DATA SECTION |
################
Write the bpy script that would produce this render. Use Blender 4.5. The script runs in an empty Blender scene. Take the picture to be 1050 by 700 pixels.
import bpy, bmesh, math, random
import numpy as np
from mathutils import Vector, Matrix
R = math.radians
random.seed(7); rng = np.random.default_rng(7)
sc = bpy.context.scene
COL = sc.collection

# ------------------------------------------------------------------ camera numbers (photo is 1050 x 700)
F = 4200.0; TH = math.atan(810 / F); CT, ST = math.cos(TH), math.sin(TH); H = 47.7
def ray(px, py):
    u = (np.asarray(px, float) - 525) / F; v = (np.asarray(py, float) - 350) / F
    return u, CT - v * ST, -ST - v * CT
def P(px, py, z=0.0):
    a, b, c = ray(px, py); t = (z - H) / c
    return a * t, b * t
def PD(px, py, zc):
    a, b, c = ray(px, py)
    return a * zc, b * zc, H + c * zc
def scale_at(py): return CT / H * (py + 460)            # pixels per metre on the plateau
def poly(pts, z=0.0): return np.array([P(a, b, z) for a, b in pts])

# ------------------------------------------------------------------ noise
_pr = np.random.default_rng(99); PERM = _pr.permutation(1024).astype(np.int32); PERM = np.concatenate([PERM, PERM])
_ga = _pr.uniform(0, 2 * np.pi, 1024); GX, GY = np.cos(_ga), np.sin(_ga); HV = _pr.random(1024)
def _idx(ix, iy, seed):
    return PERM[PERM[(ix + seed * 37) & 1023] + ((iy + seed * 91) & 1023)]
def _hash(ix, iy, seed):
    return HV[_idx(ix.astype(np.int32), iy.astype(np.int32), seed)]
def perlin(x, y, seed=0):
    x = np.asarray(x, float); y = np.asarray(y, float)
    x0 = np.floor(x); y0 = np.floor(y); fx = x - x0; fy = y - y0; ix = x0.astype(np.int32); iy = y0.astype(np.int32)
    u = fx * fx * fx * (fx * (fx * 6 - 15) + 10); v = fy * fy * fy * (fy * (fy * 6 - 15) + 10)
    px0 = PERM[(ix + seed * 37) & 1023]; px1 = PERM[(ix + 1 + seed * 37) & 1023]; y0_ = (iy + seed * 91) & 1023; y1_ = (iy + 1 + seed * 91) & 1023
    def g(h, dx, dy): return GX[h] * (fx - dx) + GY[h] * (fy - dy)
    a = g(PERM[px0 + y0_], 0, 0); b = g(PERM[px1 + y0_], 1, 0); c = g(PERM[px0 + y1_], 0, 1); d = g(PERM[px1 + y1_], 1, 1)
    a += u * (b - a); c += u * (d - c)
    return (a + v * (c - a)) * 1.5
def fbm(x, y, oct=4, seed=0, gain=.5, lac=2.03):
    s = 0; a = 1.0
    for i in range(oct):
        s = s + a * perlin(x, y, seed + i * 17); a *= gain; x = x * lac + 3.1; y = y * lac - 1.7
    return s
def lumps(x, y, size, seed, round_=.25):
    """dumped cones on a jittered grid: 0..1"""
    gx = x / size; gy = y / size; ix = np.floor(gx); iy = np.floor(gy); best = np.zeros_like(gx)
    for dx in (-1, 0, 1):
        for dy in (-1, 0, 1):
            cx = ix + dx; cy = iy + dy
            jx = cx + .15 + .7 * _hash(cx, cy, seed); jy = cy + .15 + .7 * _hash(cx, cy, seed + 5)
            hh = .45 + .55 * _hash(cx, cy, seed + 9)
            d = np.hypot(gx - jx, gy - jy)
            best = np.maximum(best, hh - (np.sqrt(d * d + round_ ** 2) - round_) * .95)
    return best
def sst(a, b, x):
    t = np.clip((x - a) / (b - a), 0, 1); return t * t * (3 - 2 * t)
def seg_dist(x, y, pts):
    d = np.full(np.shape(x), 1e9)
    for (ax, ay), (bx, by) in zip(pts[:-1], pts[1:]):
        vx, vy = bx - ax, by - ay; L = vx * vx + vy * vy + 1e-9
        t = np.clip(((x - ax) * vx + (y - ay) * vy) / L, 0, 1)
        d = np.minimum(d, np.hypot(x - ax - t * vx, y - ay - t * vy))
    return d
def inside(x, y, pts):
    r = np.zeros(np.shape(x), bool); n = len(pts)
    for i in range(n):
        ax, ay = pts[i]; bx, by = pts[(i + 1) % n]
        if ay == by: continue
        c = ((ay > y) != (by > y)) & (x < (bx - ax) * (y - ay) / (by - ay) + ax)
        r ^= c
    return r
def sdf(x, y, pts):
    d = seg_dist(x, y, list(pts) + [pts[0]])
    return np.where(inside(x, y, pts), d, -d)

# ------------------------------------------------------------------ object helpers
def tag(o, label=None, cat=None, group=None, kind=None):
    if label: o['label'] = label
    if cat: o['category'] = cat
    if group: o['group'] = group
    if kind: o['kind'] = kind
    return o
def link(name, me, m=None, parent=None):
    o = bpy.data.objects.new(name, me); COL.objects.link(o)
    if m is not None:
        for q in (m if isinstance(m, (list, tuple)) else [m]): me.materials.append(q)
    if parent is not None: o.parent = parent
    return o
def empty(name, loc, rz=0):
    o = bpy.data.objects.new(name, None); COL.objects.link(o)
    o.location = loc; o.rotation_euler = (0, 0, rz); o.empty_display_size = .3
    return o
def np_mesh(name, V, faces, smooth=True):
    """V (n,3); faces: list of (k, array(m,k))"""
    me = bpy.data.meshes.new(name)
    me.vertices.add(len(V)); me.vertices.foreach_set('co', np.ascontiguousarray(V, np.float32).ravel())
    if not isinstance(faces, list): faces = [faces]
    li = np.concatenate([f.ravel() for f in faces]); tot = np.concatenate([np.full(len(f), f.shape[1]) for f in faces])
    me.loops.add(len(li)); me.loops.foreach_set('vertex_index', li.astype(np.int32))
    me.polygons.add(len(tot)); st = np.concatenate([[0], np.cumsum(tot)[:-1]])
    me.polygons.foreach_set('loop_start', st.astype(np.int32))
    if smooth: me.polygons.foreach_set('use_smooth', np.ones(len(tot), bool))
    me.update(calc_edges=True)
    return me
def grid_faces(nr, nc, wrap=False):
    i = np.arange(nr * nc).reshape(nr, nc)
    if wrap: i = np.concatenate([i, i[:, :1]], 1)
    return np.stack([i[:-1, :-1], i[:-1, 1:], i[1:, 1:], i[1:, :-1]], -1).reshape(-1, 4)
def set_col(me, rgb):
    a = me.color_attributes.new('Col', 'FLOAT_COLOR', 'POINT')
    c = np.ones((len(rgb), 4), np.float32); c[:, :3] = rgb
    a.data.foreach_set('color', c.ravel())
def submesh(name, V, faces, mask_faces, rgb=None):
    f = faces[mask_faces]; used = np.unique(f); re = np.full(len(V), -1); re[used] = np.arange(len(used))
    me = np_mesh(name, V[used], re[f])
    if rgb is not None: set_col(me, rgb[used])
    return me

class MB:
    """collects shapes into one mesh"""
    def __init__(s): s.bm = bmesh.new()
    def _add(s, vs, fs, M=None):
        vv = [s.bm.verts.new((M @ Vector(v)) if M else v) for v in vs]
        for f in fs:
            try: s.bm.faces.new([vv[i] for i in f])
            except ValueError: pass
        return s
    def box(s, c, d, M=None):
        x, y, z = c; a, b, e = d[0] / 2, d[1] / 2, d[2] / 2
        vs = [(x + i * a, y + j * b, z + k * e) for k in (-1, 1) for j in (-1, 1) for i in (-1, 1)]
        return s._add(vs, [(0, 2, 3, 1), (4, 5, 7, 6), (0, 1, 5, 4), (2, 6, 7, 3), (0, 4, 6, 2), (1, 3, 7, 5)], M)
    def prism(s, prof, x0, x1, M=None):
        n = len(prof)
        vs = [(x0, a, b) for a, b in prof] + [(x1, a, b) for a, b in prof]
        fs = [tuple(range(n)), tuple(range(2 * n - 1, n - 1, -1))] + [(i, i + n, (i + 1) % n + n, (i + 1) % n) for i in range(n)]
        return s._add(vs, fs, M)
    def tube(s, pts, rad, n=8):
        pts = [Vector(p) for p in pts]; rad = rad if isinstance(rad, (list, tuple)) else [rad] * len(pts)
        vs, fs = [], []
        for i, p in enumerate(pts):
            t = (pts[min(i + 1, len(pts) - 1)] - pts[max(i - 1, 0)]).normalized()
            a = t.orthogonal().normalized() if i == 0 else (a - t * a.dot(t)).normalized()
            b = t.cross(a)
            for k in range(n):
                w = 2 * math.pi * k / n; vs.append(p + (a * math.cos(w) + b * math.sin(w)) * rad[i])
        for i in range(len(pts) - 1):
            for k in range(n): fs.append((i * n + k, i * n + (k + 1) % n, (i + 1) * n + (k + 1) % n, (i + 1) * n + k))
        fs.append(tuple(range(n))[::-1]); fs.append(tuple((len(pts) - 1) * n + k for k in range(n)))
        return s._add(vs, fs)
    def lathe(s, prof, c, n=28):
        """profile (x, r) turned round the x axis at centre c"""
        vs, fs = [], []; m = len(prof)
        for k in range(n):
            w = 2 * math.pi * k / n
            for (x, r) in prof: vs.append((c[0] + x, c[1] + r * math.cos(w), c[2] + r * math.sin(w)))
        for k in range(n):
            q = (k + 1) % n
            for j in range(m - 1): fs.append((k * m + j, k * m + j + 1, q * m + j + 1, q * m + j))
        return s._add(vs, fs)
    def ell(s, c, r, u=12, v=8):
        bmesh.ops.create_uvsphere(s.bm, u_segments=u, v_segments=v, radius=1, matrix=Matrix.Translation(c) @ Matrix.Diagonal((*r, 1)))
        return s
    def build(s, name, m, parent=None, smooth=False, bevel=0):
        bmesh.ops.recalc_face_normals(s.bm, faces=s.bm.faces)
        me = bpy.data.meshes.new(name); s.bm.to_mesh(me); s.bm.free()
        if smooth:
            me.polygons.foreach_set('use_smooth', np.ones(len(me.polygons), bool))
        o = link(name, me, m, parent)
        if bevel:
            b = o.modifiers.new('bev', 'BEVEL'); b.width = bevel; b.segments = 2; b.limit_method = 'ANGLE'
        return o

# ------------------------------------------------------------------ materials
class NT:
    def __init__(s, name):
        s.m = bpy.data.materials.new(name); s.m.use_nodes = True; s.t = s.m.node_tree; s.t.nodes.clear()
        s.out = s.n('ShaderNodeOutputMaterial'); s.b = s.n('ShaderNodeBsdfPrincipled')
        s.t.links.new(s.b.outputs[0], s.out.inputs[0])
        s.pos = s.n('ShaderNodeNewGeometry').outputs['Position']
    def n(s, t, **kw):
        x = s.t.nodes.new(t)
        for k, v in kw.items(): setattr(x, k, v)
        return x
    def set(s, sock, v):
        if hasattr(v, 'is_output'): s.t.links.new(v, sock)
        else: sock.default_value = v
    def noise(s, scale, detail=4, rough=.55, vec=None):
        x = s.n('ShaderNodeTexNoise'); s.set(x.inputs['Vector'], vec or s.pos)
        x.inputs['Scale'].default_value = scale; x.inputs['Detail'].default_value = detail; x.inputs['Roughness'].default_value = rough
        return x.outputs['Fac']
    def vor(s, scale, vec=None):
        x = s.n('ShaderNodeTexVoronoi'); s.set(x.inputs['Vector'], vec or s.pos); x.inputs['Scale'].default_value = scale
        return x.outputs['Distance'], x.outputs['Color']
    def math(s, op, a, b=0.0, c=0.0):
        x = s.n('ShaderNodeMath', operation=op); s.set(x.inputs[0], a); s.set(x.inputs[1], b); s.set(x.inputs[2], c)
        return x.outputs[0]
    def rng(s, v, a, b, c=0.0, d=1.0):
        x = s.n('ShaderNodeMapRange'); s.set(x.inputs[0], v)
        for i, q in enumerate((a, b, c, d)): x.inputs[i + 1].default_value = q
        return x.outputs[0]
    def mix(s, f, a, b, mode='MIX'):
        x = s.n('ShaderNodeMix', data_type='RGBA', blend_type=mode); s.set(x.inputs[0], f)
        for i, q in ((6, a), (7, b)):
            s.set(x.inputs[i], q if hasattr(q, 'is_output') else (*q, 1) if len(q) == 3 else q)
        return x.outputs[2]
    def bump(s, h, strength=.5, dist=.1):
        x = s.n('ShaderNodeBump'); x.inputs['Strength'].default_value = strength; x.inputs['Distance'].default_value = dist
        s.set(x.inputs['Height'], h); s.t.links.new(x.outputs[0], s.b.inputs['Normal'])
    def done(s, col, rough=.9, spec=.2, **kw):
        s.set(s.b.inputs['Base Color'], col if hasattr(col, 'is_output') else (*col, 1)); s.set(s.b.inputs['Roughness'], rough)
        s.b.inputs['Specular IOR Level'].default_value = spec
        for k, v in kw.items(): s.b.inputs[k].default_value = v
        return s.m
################
PROBLEM TO SOLVE | Include the first line, the line containing "def poly(pts, z=0.0): return", and every line between them, copied exactly from the material above; output no other line.

ANSWER FOR THE TASK |
Write the bpy script that would produce this render. Use Blender 4.5. The script runs in an empty Blender scene. Take the picture to be 1050 by 700 pixels.
import bpy, bmesh, math, random
import numpy as np
from mathutils import Vector, Matrix
R = math.radians
random.seed(7); rng = np.random.default_rng(7)
sc = bpy.context.scene
COL = sc.collection

# ------------------------------------------------------------------ camera numbers (photo is 1050 x 700)
F = 4200.0; TH = math.atan(810 / F); CT, ST = math.cos(TH), math.sin(TH); H = 47.7
def ray(px, py):
    u = (np.asarray(px, float) - 525) / F; v = (np.asarray(py, float) - 350) / F
    return u, CT - v * ST, -ST - v * CT
def P(px, py, z=0.0):
    a, b, c = ray(px, py); t = (z - H) / c
    return a * t, b * t
def PD(px, py, zc):
    a, b, c = ray(px, py)
    return a * zc, b * zc, H + c * zc
def scale_at(py): return CT / H * (py + 460)            # pixels per metre on the plateau
def poly(pts, z=0.0): return np.array([P(a, b, z) for a, b in pts])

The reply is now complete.